**INPUT DATA**
_ _ _

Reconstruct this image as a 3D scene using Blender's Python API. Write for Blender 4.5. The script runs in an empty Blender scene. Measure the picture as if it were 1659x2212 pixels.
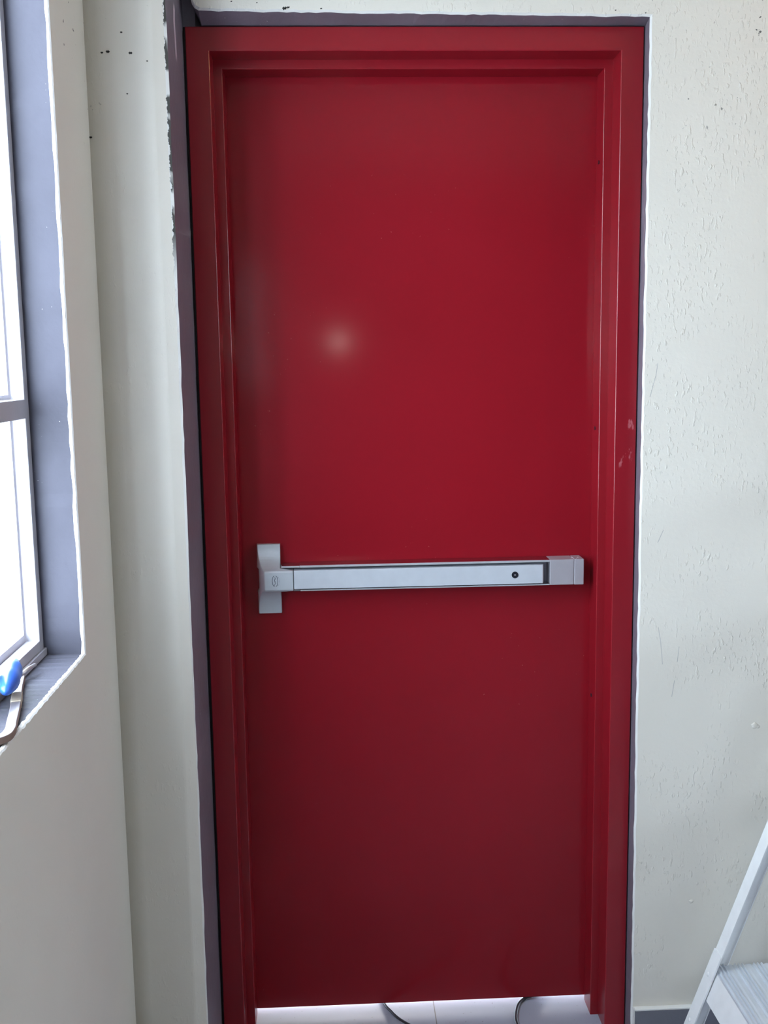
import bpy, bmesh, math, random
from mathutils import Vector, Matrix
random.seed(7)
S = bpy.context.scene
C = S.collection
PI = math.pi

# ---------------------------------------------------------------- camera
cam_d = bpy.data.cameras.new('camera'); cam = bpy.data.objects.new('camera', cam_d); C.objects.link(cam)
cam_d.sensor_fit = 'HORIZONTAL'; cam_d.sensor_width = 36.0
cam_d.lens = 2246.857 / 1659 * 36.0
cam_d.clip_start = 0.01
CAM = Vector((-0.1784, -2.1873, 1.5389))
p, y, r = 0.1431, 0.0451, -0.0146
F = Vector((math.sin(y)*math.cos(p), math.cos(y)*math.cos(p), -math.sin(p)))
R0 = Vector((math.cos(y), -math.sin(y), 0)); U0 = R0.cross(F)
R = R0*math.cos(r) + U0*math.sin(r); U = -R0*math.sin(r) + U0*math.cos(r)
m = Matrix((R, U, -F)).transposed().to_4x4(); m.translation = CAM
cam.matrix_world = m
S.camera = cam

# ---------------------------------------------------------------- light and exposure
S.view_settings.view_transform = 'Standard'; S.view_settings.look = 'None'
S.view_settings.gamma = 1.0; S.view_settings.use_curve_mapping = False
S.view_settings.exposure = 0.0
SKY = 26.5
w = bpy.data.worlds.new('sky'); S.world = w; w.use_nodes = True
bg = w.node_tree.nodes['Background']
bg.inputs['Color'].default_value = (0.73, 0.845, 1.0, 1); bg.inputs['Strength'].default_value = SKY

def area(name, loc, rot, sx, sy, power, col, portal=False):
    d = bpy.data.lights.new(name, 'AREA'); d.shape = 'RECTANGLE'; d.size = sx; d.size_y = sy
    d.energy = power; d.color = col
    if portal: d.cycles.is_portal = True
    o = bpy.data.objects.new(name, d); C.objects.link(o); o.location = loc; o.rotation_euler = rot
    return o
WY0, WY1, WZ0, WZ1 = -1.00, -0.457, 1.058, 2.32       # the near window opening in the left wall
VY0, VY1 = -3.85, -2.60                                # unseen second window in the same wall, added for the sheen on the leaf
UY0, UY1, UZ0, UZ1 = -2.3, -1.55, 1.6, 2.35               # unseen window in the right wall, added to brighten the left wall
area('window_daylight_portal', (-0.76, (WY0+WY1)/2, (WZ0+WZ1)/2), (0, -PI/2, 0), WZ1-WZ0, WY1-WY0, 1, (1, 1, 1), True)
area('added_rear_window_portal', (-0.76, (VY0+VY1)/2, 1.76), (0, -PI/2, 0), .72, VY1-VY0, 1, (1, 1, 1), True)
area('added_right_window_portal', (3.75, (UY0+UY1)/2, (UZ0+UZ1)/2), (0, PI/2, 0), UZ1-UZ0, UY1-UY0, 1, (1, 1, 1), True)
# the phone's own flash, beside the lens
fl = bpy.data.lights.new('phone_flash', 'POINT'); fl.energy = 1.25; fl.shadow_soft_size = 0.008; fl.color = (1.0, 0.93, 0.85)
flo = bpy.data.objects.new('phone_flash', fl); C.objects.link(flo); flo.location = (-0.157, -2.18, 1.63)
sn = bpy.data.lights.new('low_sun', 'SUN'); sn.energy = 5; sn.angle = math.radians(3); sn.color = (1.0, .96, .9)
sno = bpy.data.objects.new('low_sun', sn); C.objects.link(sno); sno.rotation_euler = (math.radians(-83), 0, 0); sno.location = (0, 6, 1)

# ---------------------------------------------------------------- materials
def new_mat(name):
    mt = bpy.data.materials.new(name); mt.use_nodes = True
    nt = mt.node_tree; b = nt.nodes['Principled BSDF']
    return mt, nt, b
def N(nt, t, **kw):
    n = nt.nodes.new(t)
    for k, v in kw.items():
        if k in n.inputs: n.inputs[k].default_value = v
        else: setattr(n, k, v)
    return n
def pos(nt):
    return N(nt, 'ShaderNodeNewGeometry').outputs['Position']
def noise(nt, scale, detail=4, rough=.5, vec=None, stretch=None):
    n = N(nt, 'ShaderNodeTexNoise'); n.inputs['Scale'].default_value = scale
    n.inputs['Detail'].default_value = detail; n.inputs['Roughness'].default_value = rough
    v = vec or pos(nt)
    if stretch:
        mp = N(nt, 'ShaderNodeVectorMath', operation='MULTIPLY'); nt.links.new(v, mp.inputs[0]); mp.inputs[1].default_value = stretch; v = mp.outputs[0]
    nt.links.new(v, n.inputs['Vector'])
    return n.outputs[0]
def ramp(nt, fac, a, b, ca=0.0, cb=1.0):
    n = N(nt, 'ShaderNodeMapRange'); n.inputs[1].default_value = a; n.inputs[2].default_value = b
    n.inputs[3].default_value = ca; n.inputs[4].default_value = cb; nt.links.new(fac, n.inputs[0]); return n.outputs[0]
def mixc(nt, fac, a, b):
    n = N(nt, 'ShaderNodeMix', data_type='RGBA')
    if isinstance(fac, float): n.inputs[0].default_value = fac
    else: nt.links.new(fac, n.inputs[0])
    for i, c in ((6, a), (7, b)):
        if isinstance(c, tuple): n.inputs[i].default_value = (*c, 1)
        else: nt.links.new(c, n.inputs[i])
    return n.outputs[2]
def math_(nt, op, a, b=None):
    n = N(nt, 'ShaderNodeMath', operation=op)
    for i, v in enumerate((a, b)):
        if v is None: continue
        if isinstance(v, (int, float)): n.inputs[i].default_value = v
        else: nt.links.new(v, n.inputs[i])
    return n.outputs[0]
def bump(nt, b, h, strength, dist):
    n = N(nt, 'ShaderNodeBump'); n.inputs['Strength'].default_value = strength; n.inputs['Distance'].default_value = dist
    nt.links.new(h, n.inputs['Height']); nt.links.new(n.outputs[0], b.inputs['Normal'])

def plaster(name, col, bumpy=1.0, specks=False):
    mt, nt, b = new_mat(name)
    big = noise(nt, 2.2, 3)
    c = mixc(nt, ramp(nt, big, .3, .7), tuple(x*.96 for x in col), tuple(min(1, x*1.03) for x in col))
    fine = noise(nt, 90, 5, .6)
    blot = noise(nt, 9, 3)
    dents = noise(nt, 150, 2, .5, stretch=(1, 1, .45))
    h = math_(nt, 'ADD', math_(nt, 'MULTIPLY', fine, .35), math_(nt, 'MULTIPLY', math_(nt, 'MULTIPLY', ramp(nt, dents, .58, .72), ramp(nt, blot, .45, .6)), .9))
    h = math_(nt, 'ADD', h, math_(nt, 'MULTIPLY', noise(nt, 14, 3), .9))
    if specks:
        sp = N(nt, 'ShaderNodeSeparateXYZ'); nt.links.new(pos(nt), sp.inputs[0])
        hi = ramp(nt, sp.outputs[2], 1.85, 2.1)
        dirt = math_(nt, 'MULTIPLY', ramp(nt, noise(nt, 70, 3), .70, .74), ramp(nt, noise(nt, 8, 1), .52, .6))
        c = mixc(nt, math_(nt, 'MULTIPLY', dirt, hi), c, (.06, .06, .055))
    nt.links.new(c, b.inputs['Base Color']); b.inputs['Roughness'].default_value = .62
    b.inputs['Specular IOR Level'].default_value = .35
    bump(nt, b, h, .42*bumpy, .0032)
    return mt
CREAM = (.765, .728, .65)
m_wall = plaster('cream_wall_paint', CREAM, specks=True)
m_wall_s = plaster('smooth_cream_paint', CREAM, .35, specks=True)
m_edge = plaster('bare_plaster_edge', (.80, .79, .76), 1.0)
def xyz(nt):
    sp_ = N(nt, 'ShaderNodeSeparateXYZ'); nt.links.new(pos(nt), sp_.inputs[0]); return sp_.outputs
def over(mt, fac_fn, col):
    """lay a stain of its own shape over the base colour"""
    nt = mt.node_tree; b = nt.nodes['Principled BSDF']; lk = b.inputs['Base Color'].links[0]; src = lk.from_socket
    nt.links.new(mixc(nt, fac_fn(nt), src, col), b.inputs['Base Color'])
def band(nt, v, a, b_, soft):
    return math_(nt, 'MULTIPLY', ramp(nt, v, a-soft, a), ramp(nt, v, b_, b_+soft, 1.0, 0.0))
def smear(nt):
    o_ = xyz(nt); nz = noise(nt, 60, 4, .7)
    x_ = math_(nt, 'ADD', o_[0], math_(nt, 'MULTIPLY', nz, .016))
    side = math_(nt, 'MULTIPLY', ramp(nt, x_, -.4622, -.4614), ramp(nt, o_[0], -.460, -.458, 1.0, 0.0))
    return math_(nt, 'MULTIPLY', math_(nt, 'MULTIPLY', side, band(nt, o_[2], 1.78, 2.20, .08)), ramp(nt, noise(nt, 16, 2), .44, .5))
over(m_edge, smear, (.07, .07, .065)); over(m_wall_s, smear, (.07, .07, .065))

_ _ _

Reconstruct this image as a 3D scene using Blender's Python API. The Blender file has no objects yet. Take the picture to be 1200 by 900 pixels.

_ _ _

Do not copy any pictures. Retype exactly the stretch from the line with "were 1659x2212 pixels." through the line with "PI = math.pi".

**RESULT OF THE EXERCISE**
Reconstruct this image as a 3D scene using Blender's Python API. Write for Blender 4.5. The script runs in an empty Blender scene. Measure the picture as if it were 1659x2212 pixels.
import bpy, bmesh, math, random
from mathutils import Vector, Matrix
random.seed(7)
S = bpy.context.scene
C = S.collection
PI = math.pi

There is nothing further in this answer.